COLLECTED DATA:
--

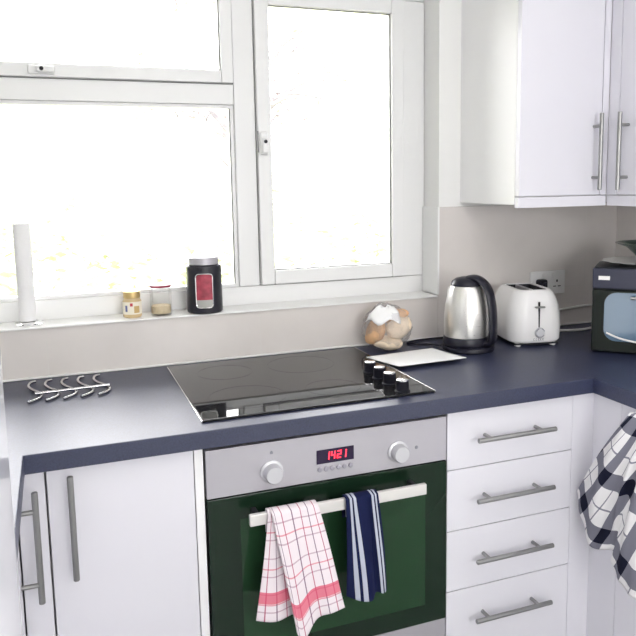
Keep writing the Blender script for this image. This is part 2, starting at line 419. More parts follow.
for i in range(5000):
    p = Vector((rn.uniform(-8, 12), 9+rn.uniform(-.6, .6), -.3+abs(rn.gauss(0, 1.1)))); n = Vector([rn.gauss(0, 1) for _ in range(3)]).normalized(); u, w = frame_basis(n); L = .13*rn.uniform(.6, 1.3)
    b.faces.new([b.verts.new(q) for q in (p-u*L, p+w*L*.5, p+u*L, p-w*L*.5)])
tag(obj('hedge', b, 'leaf'), 'pale overexposed hedge at the far side of the garden beyond the panes', 'hedge')

# ------------------------------------------------------------------ worktop
xl, xr, yf = .11, 1.498, -.62
poly = [(XL+.001, -.0095), (XL+.001, -1.05), (xl, -1.05), (xl, yf), (xr, yf), (xr, -1.85), (XR-.0095, -1.85), (XR-.0095, -.0095)]
wt = obj('worktop', prism(nb(), poly, .870, .910, .003), 'worktop')
tag(wt, 'dark navy speckled laminate worktop running around three sides of the kitchen', 'worktop')

# ------------------------------------------------------------------ base units
DF = -.600            # door face
def bar_handle(parent, a, b_, post_dir, r=.0062, pr_=.0048, inset=.04, off=.034):
    """bar between a and b_, two posts from the bar to the door"""
    a, b_ = Vector(a), Vector(b_); d = (b_-a).normalized(); pd = Vector(post_dir)
    bm = nb(); rod(bm, a, b_, r, 16, .001)
    for p in (a+d*inset, b_-d*inset): tube(bm, [p, p+pd*(off-.0002)], pr_, 10)
    h = obj('handle', bm, 'handle', parent); return lab(h, 'satin nickel bar handle')

def base_cabinet_left():
    t = thing('base_cabinet', 'white base cabinet left of the oven with one tall bar handle on its left side', 'cabinet', (.3, -.3, 0))
    b = nb(); box(b, .1465, .4640, -.58, -.02, .150, .866)
    box(b, .4465, .4655, -.599, -.5802, .150, .866, .001)
    obj('body', b, 'carcass', t)
    obj('plinth', box(nb(), .1465, .464, -.545, -.53, .0, .148), 'laminate', t)
    d = obj('door', box(nb(), .1485, .4445, DF, -.5805, .152, .866, .0015), 'laminate', t)
    bar_handle(d, (.193, -.634, .858), (.193, -.634, .636), (0, 1, 0))
def corner_cabinet():
    t = thing('base_cabinet', 'white corner base cabinet at the far left with its bar handle seen side-on', 'cabinet', (-.2, -.6, 0))
    b = nb(); box(b, XL+.005, .070, -1.02, -.02, .150, .866)
    obj('body', b, 'carcass', t)
    obj('filler_panel', box(nb(), .0915, .1445, DF, -.582, .150, .866, .001), 'laminate', t)
    obj('plinth', box(nb(), .03, .045, -1.02, -.6, 0, .148), 'laminate', t)
    d = obj('door', box(nb(), .0705, .0900, -1.018, -.624, .152, .866, .0015), 'laminate', t)
    bar_handle(d, (.1265, -.655, .845), (.1265, -.655, .613), (-1, 0, 0), off=.0363)
base_cabinet_left(); corner_cabinet()

def drawer_unit():
    t = thing('drawer_unit', 'white four-drawer base unit right of the oven', 'drawers', (1.26, -.3, 0))
    obj('body', box(nb(), 1.0715, 1.4490, -.58, -.02, .150, .866), 'carcass', t)
    obj('plinth', box(nb(), 1.0715, 1.449, -.545, -.53, 0, .148), 'laminate', t)
    zs = [.866, .714, .552, .389, .1515]
    for i in range(4):
        hi = zs[i] - (.001 if i else 0); lo = zs[i+1] + .001
        d = obj('drawer', box(nb(), 1.0705, 1.4490, DF, -.5805, lo, hi, .0012), 'laminate', t)
        hz = (.7945, .6365, .4755, .3145)[i]
        bar_handle(d, (1.138, -.636, hz), (1.370, -.636, hz), (0, 1, 0), off=.036)
drawer_unit()
def right_cabinet():
    t = thing('base_cabinet', 'white base cabinet on the right under the checked towel', 'cabinet', (1.8, -.9, 0))
    obj('body', box(nb(), 1.540, XR-.012, -1.30, -.02, .150, .866), 'carcass', t)
    b = nb(); box(b, 1.4496, 1.5300, DF, -.582, .150, .866, .0006); box(b, 1.5180, 1.5385, -.7045, -.5999, .150, .866, .0006)
    obj('filler_panel', b, 'laminate', t)
    obj('plinth', box(nb(), 1.56, 1.575, -1.3, -.6, 0, .148), 'laminate', t)
    d = obj('door', box(nb(), 1.5180, 1.5385, -1.298, -.7055, .152, .866, .0015), 'laminate', t)
    bar_handle(d, (1.4825, -.806, .8535), (1.4825, -1.06, .8535), (1, 0, 0), off=.0353)
right_cabinet()

# tall glossy unit at the left edge
t = thing('tall_cabinet', 'tall glossy white cabinet at the extreme left edge of the photo', 'cabinet', (-.2, -1.35, 0))
obj('body', box(nb(), XL+.004, .094, -1.66, -1.053, .10, 2.10), 'carcass', t)
obj('plinth', box(nb(), XL+.004, .06, -1.65, -1.06, 0, .099), 'laminate', t)
obj('door', box(nb(), .0945, .115, -1.66, -1.0525, .10, 2.10, .003, 3), 'tall_gloss', t)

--

STATED TASK: Quote the full listing above word for word; exclude every picture from the copy.

THE SOLUTION:
Keep writing the Blender script for this image. This is part 2, starting at line 419. More parts follow.
for i in range(5000):
    p = Vector((rn.uniform(-8, 12), 9+rn.uniform(-.6, .6), -.3+abs(rn.gauss(0, 1.1)))); n = Vector([rn.gauss(0, 1) for _ in range(3)]).normalized(); u, w = frame_basis(n); L = .13*rn.uniform(.6, 1.3)
    b.faces.new([b.verts.new(q) for q in (p-u*L, p+w*L*.5, p+u*L, p-w*L*.5)])
tag(obj('hedge', b, 'leaf'), 'pale overexposed hedge at the far side of the garden beyond the panes', 'hedge')

# ------------------------------------------------------------------ worktop
xl, xr, yf = .11, 1.498, -.62
poly = [(XL+.001, -.0095), (XL+.001, -1.05), (xl, -1.05), (xl, yf), (xr, yf), (xr, -1.85), (XR-.0095, -1.85), (XR-.0095, -.0095)]
wt = obj('worktop', prism(nb(), poly, .870, .910, .003), 'worktop')
tag(wt, 'dark navy speckled laminate worktop running around three sides of the kitchen', 'worktop')

# ------------------------------------------------------------------ base units
DF = -.600            # door face
def bar_handle(parent, a, b_, post_dir, r=.0062, pr_=.0048, inset=.04, off=.034):
    """bar between a and b_, two posts from the bar to the door"""
    a, b_ = Vector(a), Vector(b_); d = (b_-a).normalized(); pd = Vector(post_dir)
    bm = nb(); rod(bm, a, b_, r, 16, .001)
    for p in (a+d*inset, b_-d*inset): tube(bm, [p, p+pd*(off-.0002)], pr_, 10)
    h = obj('handle', bm, 'handle', parent); return lab(h, 'satin nickel bar handle')

def base_cabinet_left():
    t = thing('base_cabinet', 'white base cabinet left of the oven with one tall bar handle on its left side', 'cabinet', (.3, -.3, 0))
    b = nb(); box(b, .1465, .4640, -.58, -.02, .150, .866)
    box(b, .4465, .4655, -.599, -.5802, .150, .866, .001)
    obj('body', b, 'carcass', t)
    obj('plinth', box(nb(), .1465, .464, -.545, -.53, .0, .148), 'laminate', t)
    d = obj('door', box(nb(), .1485, .4445, DF, -.5805, .152, .866, .0015), 'laminate', t)
    bar_handle(d, (.193, -.634, .858), (.193, -.634, .636), (0, 1, 0))
def corner_cabinet():
    t = thing('base_cabinet', 'white corner base cabinet at the far left with its bar handle seen side-on', 'cabinet', (-.2, -.6, 0))
    b = nb(); box(b, XL+.005, .070, -1.02, -.02, .150, .866)
    obj('body', b, 'carcass', t)
    obj('filler_panel', box(nb(), .0915, .1445, DF, -.582, .150, .866, .001), 'laminate', t)
    obj('plinth', box(nb(), .03, .045, -1.02, -.6, 0, .148), 'laminate', t)
    d = obj('door', box(nb(), .0705, .0900, -1.018, -.624, .152, .866, .0015), 'laminate', t)
    bar_handle(d, (.1265, -.655, .845), (.1265, -.655, .613), (-1, 0, 0), off=.0363)
base_cabinet_left(); corner_cabinet()

def drawer_unit():
    t = thing('drawer_unit', 'white four-drawer base unit right of the oven', 'drawers', (1.26, -.3, 0))
    obj('body', box(nb(), 1.0715, 1.4490, -.58, -.02, .150, .866), 'carcass', t)
    obj('plinth', box(nb(), 1.0715, 1.449, -.545, -.53, 0, .148), 'laminate', t)
    zs = [.866, .714, .552, .389, .1515]
    for i in range(4):
        hi = zs[i] - (.001 if i else 0); lo = zs[i+1] + .001
        d = obj('drawer', box(nb(), 1.0705, 1.4490, DF, -.5805, lo, hi, .0012), 'laminate', t)
        hz = (.7945, .6365, .4755, .3145)[i]
        bar_handle(d, (1.138, -.636, hz), (1.370, -.636, hz), (0, 1, 0), off=.036)
drawer_unit()
def right_cabinet():
    t = thing('base_cabinet', 'white base cabinet on the right under the checked towel', 'cabinet', (1.8, -.9, 0))
    obj('body', box(nb(), 1.540, XR-.012, -1.30, -.02, .150, .866), 'carcass', t)
    b = nb(); box(b, 1.4496, 1.5300, DF, -.582, .150, .866, .0006); box(b, 1.5180, 1.5385, -.7045, -.5999, .150, .866, .0006)
    obj('filler_panel', b, 'laminate', t)
    obj('plinth', box(nb(), 1.56, 1.575, -1.3, -.6, 0, .148), 'laminate', t)
    d = obj('door', box(nb(), 1.5180, 1.5385, -1.298, -.7055, .152, .866, .0015), 'laminate', t)
    bar_handle(d, (1.4825, -.806, .8535), (1.4825, -1.06, .8535), (1, 0, 0), off=.0353)
right_cabinet()

# tall glossy unit at the left edge
t = thing('tall_cabinet', 'tall glossy white cabinet at the extreme left edge of the photo', 'cabinet', (-.2, -1.35, 0))
obj('body', box(nb(), XL+.004, .094, -1.66, -1.053, .10, 2.10), 'carcass', t)
obj('plinth', box(nb(), XL+.004, .06, -1.65, -1.06, 0, .099), 'laminate', t)
obj('door', box(nb(), .0945, .115, -1.66, -1.0525, .10, 2.10, .003, 3), 'tall_gloss', t)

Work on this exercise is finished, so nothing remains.